Lu’s hearing was not good. I suspected at the the time, and have been convinced since, that he had misunderstood one of Ayn’s remarks.
One indication is that in ten minutes or so everything had quieted down. Another is that on no other occasion did I know Lu to be personally rude to anyone. (Argumentative, yes.)
Long afterwards, Ayn Rand and Lu Mises showed that they admired each other. Ayn continued to preach “selfishness”; but now in deference to Mises she added insistence on the need for “human cooperation.” She did this with no sense of inconsistency.

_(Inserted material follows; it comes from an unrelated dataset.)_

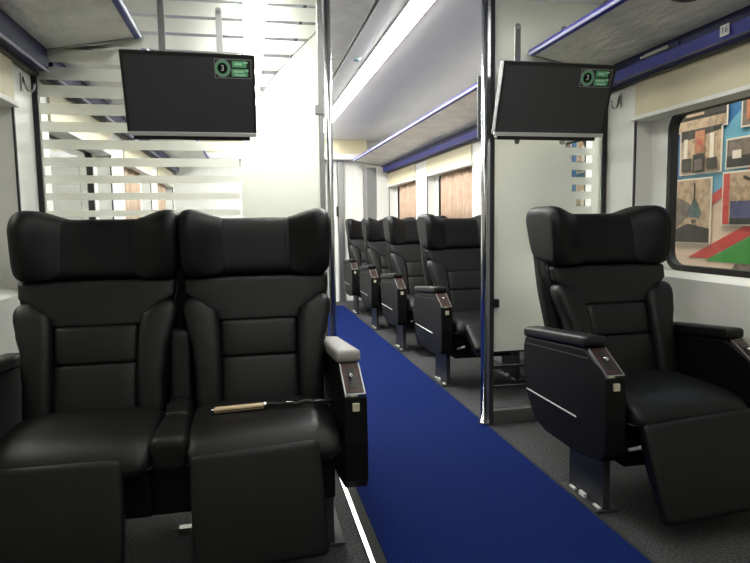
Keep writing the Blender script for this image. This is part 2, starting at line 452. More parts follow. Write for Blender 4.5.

A few years after that dinner party — which must have been close to forty years ago [Hazlitt's letter is dated March 13, 1982] — meeting Ayn, I said: “Lu Mises and I were talking about you the other day. He called you, ‘the most courageous man in America.’” “Did he say ‘man’?” Ayn asked eagerly. “Yes,” I assured her. She was delighted.
So there you have the source of the other another legendary Mises-Rand anecdote as well. And good for Rand for taking Mises’s quip as a compliment.